From the Orange County Register
Orange County broker Steve Thomas publishes every two weeks a report on the supply of local homes for sale and the share of that inventory that’s distressed properties — foreclosures and short sales. His latest report — as of October 13 — says …
- 3,544 distressed Orange County properties were listed for sale — 35% of the 10,044 listed overall.
- 1,509 new escrows were opened to buy distressed Orange County properties in the past 30 days. That is 52% of the 2,899 new pending sales countywide.
- Thomas calculated “market time” — a cross of supply and new escrows showing how long, theorhetically, it would take to sell inventory. Using that “market time” math, there’s 2.35 months worth of distressed properties on the market vs. 4.68 months worth of non-distrssed homes. So, distressed homes currently sell 2.0 times faster than non-distressed homes.
- 20% of the distressed listings were foreclosures being sold by banks.
- 80% of the distressed listings were short sales, homes sold by owners who owe more than the projected sales price.
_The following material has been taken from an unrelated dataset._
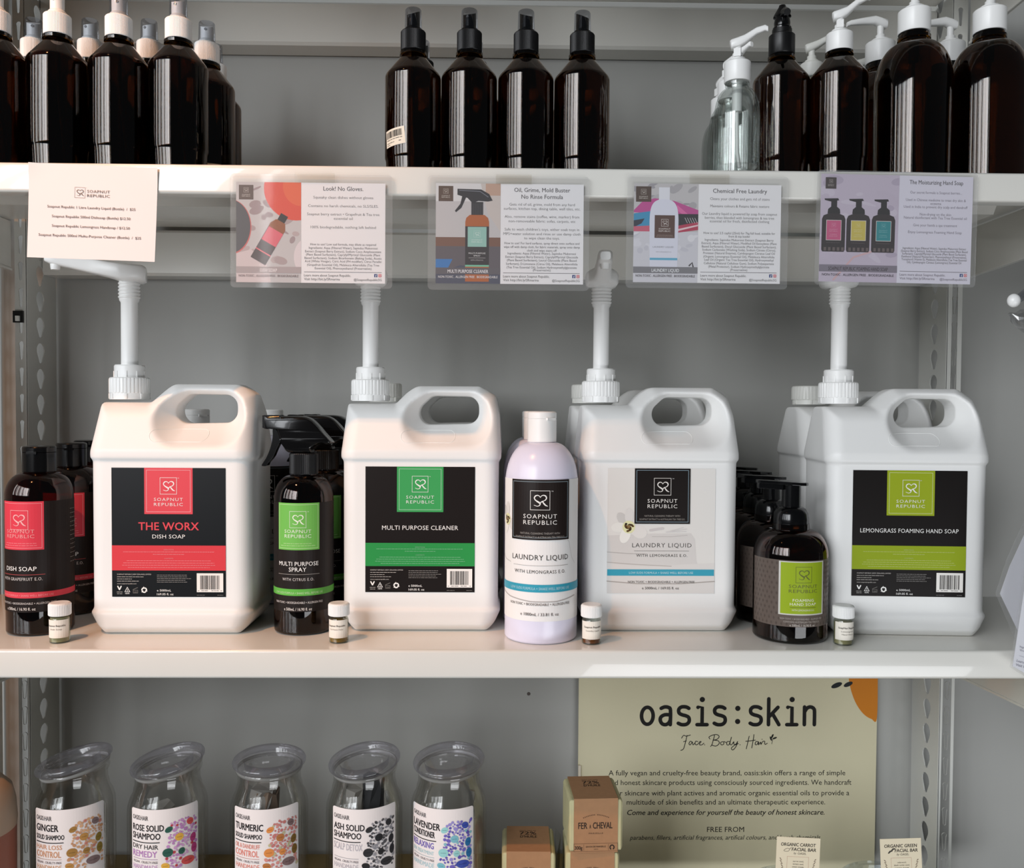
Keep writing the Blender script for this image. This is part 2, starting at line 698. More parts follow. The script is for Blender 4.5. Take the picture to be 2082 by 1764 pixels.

- 48% of the distressed listings were attached homes; 52% of the distressed listings were detached homes.
- 81 of the listed distressed homes were price above $1 million — 2% of all distressed listings.
- 2,760 of the listed distressed homes were price$500,00 or less — 78% of all distressed listings.
- Chart summarizes trends in Thomas’ report, distressed counts and share of all listings (plus, pending sales and market time — demand divided by inventory.)
Thomas writes: “Since mid-July, the distressed inventory has dropped by 6%. For the remainder of the year, expect the distressed inventory to not change much.”